→ **Task directions**:
Return the lines below exactly, from the first line to the line that contains "big_unlit((-3.86, 4.92, .704), R(-50), R(68), 'large". Leave out pictures.

→ **Data shown**:
* * * * * * * * *
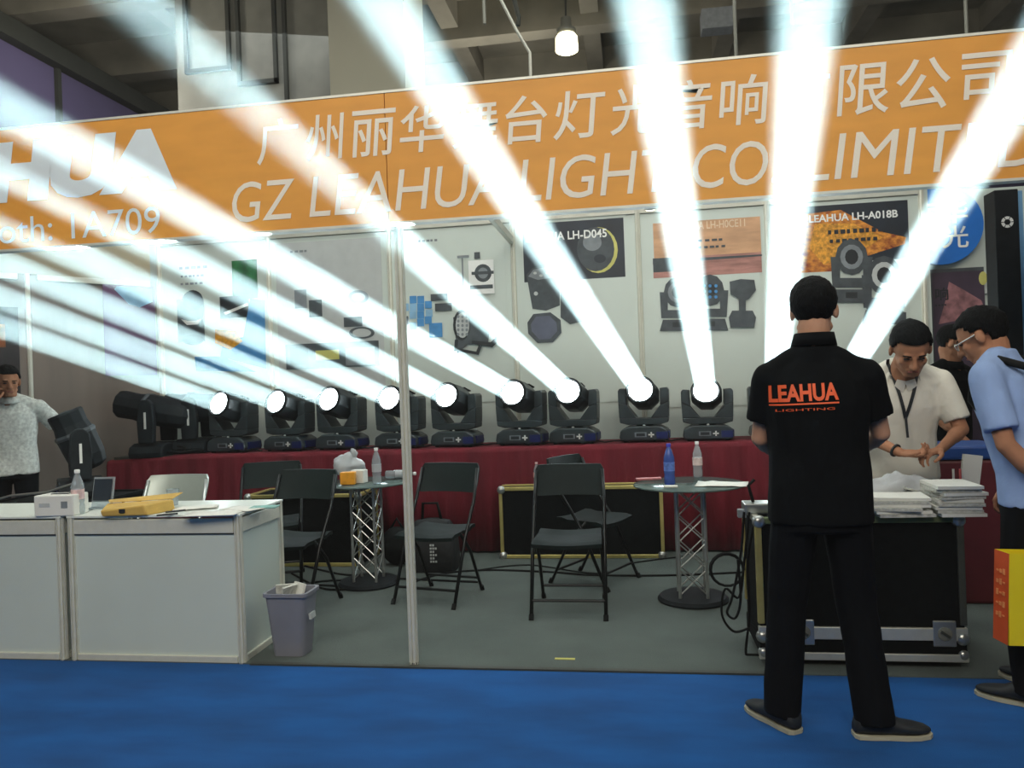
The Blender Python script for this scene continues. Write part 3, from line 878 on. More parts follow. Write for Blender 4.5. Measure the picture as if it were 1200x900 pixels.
# small flight case on the left that carries the big tilted head
def flight_case(name, x0, x1, y0, y1, z0, z1, label, edge=M_BRASS, corners=True, balls=M_STEEL):
    t = thing(name, label, 'flight case', ((x0 + x1) / 2, (y0 + y1) / 2, z0))
    MB().bb(x0 + .012, x1 - .012, y0 + .012, y1 - .012, z0 + .012, z1 - .012).build('body', M_CASE, t)
    e = .028
    for (a, b) in ((x0, x0 + e), (x1 - e, x1)):
        MB().bb(a, b, y0, y0 + e, z0, z1).build('edge_trim', edge, t, bevel=.004)
        MB().bb(a, b, y1 - e, y1, z0, z1).build('edge_trim', edge, t, bevel=.004)
        MB().bb(a, b, y0, y1, z1 - e, z1).build('edge_trim', edge, t, bevel=.004)
    for (a, b) in ((z0, z0 + e), (z1 - e, z1)):
        MB().bb(x0, x1, y0 - .001, y0 + e, a, b).build('edge_trim', edge, t, bevel=.004)
        MB().bb(x0, x1, y1 - e, y1 + .001, a, b).build('edge_trim', edge, t, bevel=.004)
    if corners:
        for a in (x0 + .02, x1 - .02):
            for b in (z0 + .02, z1 - .02):
                MB().ball((a, y0 + .01, b), (.034, .03, .034), n=12, m=8).build('ball_corner', balls, t, smooth=True)
    return t

flight_case('flight_case', -4.35, -3.55, 4.62, 5.22, .005, .70, 'low black case under the tilted moving head behind the white counter', M_CASE, balls=M_CASE)
MBc = MB(); MBc.bb(-4.2, -3.72, 4.60, 4.622, .60, .67); o = MBc.build('blue_strap', M_BLUEP, None); tag(o, 'dark blue strap across the low case behind the water bottle', 'strap')
big_unlit((-3.86, 4.92, .704), R(-50), R(68), 'large unlit black moving head tilted upward beside the man in the speckled shirt', .84)

# ------------------------------------------------------------------ white counters
def counter(x0, x1, label):
    y0, y1, h = 3.66, 4.16, .75
    t = thing('counter', label, 'counter', ((x0 + x1) / 2, (y0 + y1) / 2, 0), 'white reception counters')
    for x in (x0 + .02, x1 - .02):
        for y in (y0 + .02, y1 - .02):
            m = MB()
            for k in range(8):
                a = 2 * PI * (k + .5) / 8
                m.box((x + .0165 * math.cos(a), y + .0165 * math.sin(a), h / 2), (.0105, .009, h), Matrix.Rotation(a + PI / 2, 3, 'Z'))
            m.cyl((x, y, 0), (x, y, h - .002), .013, n=8, mi=1)
            m.build('post', [M_ALU2, M_GROOVE], t)
    MB().bb(x0 + .04, x1 - .04, y0 + .016, y0 + .022, .03, h - .08).build('front_panel', M_PANEL, t)
    MB().bb(x0 + .04, x1 - .04, y0 + .004, y0 + .036, .0, .035).build('rail', M_ALU2, t, bevel=.003)
    MB().bb(x0 + .04, x1 - .04, y0 + .004, y0 + .036, h - .085, h - .01).build('rail', M_ALU2, t, bevel=.003)
    MB().bb(x0 + .04, x1 - .04, y0 + .010, y0 + .030, h - .092, h - .085).build('seam_shadow', M_GROOVE, t)
    for x in (x0 + .02, x1 - .02):
        MB().bb(x - .003, x + .003, y0 + .04, y1 - .04, .03, h - .08).build('side_panel', M_PANEL, t)
        MB().bb(x - .016, x + .016, y0 + .04, y1 - .04, h - .085, h - .01).build('rail', M_ALU2, t, bevel=.003)
        MB().bb(x - .016, x + .016, y0 + .04, y1 - .04, 0, .035).build('rail', M_ALU2, t, bevel=.003)
    MB().bb(x0 + .001, x1 - .001, y0 + .001, y1 - .001, h, h + .012).build('worktop', mat('worktop_white', (226, 232, 224), .35, var=.03), t, bevel=.002)
    return t

counter(-2.965, -1.985, 'white counter with the kraft packet and papers on top, beside the grey bin')
counter(-3.975, -2.995, 'white counter at the frame edge, under the white tissue box')
CT = .7625
# things on the counters
def on_counter(u, v): return P(u, v, Z=CT)
c = on_counter(63, 605) + Vector((0, .06, 0))
t = thing('tissue_box', 'white cardboard tissue box with a black slot on the left counter', 'box', c)
rb = Matrix.Rotation(R(4), 3, 'Z')
MB().box(c + Vector((0, 0, .055)), (.22, .13, .11), rb).build('carton', M_PAPER, t, bevel=.006)
MB().box(c + Vector((0, 0, .112)), (.10, .03, .003), rb).build('slot', M_INK, t)
MB().box(c + rb @ Vector((.06, -.066, .06)), (.035, .002, .035), rb).build('printed_mark', M_MGREY, t)
MB().box(c + rb @ Vector((-.05, -.066, .06)), (.06, .002, .02), rb).build('printed_mark', M_LGREY, t)


def bottle(base, h, r, body, cap, label, band=M_PWHITE, liquid=None, lying=None, group=None):
    t = thing('water_bottle', label, 'bottle', base, group)
    ax = Vector((0, 0, 1)) if lying is None else Vector(lying).normalized()
    b = Vector(base) + (Vector((0, 0, r)) if lying is not None else Vector((0, 0, 0)))
    k = h / .25
    MB().lathe(b, [(r * .85, 0), (r, .01 * k), (r, .05 * k), (r * .92, .06 * k), (r, .075 * k), (r, .15 * k), (r * .95, .17 * k), (r * .5, .215 * k), (r * .36, .225 * k), (r * .36, .232 * k)], 18, ax).build('body', body, t, smooth=True)
    MB().lathe(b + ax * .232 * k, [(r * .42, 0), (r * .44, .015 * k), (r * .38, .02 * k)], 14, ax).build('cap', cap, t, smooth='auto')
    MB().lathe(b + ax * .085 * k, [(r * 1.015, 0), (r * 1.015, .055 * k)], 18, ax).build('label_band', band, t, smooth='auto')
    return t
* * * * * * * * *
→ **Output of the task**:
The Blender Python script for this scene continues. Write part 3, from line 878 on. More parts follow. Write for Blender 4.5. Measure the picture as if it were 1200x900 pixels.
# small flight case on the left that carries the big tilted head
def flight_case(name, x0, x1, y0, y1, z0, z1, label, edge=M_BRASS, corners=True, balls=M_STEEL):
    t = thing(name, label, 'flight case', ((x0 + x1) / 2, (y0 + y1) / 2, z0))
    MB().bb(x0 + .012, x1 - .012, y0 + .012, y1 - .012, z0 + .012, z1 - .012).build('body', M_CASE, t)
    e = .028
    for (a, b) in ((x0, x0 + e), (x1 - e, x1)):
        MB().bb(a, b, y0, y0 + e, z0, z1).build('edge_trim', edge, t, bevel=.004)
        MB().bb(a, b, y1 - e, y1, z0, z1).build('edge_trim', edge, t, bevel=.004)
        MB().bb(a, b, y0, y1, z1 - e, z1).build('edge_trim', edge, t, bevel=.004)
    for (a, b) in ((z0, z0 + e), (z1 - e, z1)):
        MB().bb(x0, x1, y0 - .001, y0 + e, a, b).build('edge_trim', edge, t, bevel=.004)
        MB().bb(x0, x1, y1 - e, y1 + .001, a, b).build('edge_trim', edge, t, bevel=.004)
    if corners:
        for a in (x0 + .02, x1 - .02):
            for b in (z0 + .02, z1 - .02):
                MB().ball((a, y0 + .01, b), (.034, .03, .034), n=12, m=8).build('ball_corner', balls, t, smooth=True)
    return t

flight_case('flight_case', -4.35, -3.55, 4.62, 5.22, .005, .70, 'low black case under the tilted moving head behind the white counter', M_CASE, balls=M_CASE)
MBc = MB(); MBc.bb(-4.2, -3.72, 4.60, 4.622, .60, .67); o = MBc.build('blue_strap', M_BLUEP, None); tag(o, 'dark blue strap across the low case behind the water bottle', 'strap')
big_unlit((-3.86, 4.92, .704), R(-50), R(68), 'large unlit black moving head tilted upward beside the man in the speckled shirt', .84)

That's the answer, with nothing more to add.